AIM OF THE EXERCISE
The lines beneath this instruction, from the first through the one containing "SC.camera = cam", must be transcribed exactly; no other line belongs in the output.

DATASET SECTION
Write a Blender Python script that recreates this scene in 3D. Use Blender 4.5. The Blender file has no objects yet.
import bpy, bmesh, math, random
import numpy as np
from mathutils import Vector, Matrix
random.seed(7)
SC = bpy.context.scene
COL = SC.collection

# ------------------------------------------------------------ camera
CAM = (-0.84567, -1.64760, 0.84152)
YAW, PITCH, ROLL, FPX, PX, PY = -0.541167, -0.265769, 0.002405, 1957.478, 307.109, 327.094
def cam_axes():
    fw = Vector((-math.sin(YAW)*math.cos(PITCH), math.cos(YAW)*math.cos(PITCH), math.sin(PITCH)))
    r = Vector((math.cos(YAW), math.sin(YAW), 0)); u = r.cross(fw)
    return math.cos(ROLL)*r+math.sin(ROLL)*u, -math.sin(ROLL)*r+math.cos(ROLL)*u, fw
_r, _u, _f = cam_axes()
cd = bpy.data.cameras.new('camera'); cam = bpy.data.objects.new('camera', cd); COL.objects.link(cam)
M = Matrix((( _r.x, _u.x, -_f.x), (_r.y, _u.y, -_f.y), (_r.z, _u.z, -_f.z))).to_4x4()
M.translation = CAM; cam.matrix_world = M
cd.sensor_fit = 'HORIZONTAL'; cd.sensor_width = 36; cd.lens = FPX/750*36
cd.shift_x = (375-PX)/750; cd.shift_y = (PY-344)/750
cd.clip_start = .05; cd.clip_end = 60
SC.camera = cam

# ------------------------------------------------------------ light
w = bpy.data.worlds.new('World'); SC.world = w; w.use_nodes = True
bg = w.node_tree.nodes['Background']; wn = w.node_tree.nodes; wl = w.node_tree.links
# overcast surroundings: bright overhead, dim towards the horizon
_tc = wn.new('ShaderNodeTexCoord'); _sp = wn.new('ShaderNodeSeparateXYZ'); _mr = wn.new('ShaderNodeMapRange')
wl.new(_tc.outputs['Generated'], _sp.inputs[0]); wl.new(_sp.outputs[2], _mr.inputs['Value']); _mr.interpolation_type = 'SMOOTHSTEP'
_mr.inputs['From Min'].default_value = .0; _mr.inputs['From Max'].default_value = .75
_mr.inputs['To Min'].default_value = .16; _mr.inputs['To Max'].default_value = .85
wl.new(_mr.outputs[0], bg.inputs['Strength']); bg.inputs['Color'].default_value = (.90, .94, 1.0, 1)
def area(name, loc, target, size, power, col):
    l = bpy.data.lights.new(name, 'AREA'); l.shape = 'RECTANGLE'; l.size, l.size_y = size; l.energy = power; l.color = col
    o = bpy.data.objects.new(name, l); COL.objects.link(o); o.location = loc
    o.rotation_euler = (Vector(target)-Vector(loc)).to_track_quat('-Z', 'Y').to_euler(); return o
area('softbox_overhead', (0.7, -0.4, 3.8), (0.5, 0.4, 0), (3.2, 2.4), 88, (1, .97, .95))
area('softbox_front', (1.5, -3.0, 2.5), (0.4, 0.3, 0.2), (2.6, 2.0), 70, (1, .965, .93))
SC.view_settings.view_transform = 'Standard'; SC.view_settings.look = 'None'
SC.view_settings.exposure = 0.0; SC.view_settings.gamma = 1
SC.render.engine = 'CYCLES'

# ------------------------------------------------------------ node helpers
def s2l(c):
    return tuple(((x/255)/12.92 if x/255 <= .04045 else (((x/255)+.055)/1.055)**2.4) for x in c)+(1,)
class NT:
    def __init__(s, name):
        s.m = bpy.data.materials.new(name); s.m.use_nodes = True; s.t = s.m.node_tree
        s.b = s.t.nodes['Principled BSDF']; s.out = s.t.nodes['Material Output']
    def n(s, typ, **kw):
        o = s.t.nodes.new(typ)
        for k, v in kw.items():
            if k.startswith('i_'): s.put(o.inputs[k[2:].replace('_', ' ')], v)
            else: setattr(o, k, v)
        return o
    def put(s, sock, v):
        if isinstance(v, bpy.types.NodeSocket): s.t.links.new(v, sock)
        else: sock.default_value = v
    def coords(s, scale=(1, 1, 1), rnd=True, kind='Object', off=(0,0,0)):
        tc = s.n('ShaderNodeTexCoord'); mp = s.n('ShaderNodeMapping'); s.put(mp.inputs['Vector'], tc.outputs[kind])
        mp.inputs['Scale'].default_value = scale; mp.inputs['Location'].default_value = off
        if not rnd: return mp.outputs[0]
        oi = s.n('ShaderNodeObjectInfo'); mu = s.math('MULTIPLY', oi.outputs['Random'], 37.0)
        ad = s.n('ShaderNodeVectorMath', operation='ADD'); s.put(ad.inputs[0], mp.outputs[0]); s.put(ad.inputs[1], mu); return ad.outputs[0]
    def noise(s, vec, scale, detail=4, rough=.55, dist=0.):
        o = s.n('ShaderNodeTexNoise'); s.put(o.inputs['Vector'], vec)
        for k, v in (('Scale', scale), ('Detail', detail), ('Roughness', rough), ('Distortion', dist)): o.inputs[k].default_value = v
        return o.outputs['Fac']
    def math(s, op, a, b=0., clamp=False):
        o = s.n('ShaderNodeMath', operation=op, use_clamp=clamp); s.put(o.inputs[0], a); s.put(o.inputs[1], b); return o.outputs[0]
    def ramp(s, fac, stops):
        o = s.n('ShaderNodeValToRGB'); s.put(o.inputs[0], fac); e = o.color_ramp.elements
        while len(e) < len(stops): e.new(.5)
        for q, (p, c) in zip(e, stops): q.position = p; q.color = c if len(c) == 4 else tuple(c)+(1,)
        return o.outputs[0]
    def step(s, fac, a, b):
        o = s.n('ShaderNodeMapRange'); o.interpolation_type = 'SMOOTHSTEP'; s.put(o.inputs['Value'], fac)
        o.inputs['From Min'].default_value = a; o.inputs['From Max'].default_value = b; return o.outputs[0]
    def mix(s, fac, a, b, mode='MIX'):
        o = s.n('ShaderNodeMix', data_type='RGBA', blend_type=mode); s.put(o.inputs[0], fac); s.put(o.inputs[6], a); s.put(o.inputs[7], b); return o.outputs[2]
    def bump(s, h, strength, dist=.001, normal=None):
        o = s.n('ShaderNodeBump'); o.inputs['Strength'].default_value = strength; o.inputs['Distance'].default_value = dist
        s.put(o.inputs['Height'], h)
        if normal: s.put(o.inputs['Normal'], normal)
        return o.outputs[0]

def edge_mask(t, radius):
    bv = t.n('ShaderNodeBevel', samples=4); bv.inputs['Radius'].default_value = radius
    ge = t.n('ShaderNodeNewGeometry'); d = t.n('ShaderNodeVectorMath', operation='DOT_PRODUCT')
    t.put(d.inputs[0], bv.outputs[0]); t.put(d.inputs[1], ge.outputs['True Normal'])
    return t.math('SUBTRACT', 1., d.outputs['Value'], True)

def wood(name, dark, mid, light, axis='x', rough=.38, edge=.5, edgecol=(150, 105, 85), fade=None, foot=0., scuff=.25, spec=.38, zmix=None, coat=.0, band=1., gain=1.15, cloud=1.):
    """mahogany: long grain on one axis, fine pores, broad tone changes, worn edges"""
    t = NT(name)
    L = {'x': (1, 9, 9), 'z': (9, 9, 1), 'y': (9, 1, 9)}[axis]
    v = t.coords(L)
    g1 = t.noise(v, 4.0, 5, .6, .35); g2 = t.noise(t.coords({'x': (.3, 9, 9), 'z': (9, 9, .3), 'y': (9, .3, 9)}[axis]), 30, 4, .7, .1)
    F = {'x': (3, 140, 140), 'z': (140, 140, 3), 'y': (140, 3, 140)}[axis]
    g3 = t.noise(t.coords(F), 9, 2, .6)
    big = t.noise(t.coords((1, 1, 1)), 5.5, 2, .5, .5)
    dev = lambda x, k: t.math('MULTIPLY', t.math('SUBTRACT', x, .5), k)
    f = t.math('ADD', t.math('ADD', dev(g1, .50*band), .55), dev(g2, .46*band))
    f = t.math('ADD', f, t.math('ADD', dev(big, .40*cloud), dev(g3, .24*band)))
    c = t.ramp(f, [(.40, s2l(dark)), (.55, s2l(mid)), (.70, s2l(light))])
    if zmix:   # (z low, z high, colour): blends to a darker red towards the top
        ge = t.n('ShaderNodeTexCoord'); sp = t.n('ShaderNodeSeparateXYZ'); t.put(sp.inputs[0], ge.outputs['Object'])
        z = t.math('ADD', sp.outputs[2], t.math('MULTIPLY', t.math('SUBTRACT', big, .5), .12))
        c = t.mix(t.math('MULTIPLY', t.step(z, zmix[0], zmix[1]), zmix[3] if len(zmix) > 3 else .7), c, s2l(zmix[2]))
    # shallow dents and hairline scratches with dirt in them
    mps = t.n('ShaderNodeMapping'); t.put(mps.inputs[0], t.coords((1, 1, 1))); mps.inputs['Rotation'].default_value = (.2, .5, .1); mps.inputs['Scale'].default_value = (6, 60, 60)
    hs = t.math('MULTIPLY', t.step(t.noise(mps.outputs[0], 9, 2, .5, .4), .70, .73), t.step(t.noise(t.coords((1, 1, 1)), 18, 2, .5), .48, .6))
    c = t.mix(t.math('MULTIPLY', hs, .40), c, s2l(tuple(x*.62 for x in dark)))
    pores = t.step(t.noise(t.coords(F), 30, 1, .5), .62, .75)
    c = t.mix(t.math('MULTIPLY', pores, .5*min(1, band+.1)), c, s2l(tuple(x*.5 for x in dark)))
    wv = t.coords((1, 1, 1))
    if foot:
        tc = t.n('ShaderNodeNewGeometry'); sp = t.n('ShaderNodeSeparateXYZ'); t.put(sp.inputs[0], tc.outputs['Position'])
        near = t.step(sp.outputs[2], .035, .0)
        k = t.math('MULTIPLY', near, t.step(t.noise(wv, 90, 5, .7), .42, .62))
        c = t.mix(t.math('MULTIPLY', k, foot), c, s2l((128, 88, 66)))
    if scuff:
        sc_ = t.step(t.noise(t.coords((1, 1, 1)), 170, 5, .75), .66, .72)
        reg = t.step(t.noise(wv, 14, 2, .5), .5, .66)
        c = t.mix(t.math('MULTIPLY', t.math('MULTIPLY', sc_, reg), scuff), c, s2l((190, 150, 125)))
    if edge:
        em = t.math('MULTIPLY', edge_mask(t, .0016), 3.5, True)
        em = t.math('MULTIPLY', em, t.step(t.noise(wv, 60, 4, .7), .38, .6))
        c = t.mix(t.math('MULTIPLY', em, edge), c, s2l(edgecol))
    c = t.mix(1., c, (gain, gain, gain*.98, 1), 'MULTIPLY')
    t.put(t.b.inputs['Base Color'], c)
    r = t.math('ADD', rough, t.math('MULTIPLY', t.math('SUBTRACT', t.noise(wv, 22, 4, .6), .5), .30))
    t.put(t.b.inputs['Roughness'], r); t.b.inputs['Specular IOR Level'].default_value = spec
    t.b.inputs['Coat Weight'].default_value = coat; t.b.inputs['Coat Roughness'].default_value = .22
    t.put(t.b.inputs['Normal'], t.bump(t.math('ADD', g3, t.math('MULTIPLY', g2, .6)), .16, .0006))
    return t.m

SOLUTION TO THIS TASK
Write a Blender Python script that recreates this scene in 3D. Use Blender 4.5. The Blender file has no objects yet.
import bpy, bmesh, math, random
import numpy as np
from mathutils import Vector, Matrix
random.seed(7)
SC = bpy.context.scene
COL = SC.collection

# ------------------------------------------------------------ camera
CAM = (-0.84567, -1.64760, 0.84152)
YAW, PITCH, ROLL, FPX, PX, PY = -0.541167, -0.265769, 0.002405, 1957.478, 307.109, 327.094
def cam_axes():
    fw = Vector((-math.sin(YAW)*math.cos(PITCH), math.cos(YAW)*math.cos(PITCH), math.sin(PITCH)))
    r = Vector((math.cos(YAW), math.sin(YAW), 0)); u = r.cross(fw)
    return math.cos(ROLL)*r+math.sin(ROLL)*u, -math.sin(ROLL)*r+math.cos(ROLL)*u, fw
_r, _u, _f = cam_axes()
cd = bpy.data.cameras.new('camera'); cam = bpy.data.objects.new('camera', cd); COL.objects.link(cam)
M = Matrix((( _r.x, _u.x, -_f.x), (_r.y, _u.y, -_f.y), (_r.z, _u.z, -_f.z))).to_4x4()
M.translation = CAM; cam.matrix_world = M
cd.sensor_fit = 'HORIZONTAL'; cd.sensor_width = 36; cd.lens = FPX/750*36
cd.shift_x = (375-PX)/750; cd.shift_y = (PY-344)/750
cd.clip_start = .05; cd.clip_end = 60
SC.camera = cam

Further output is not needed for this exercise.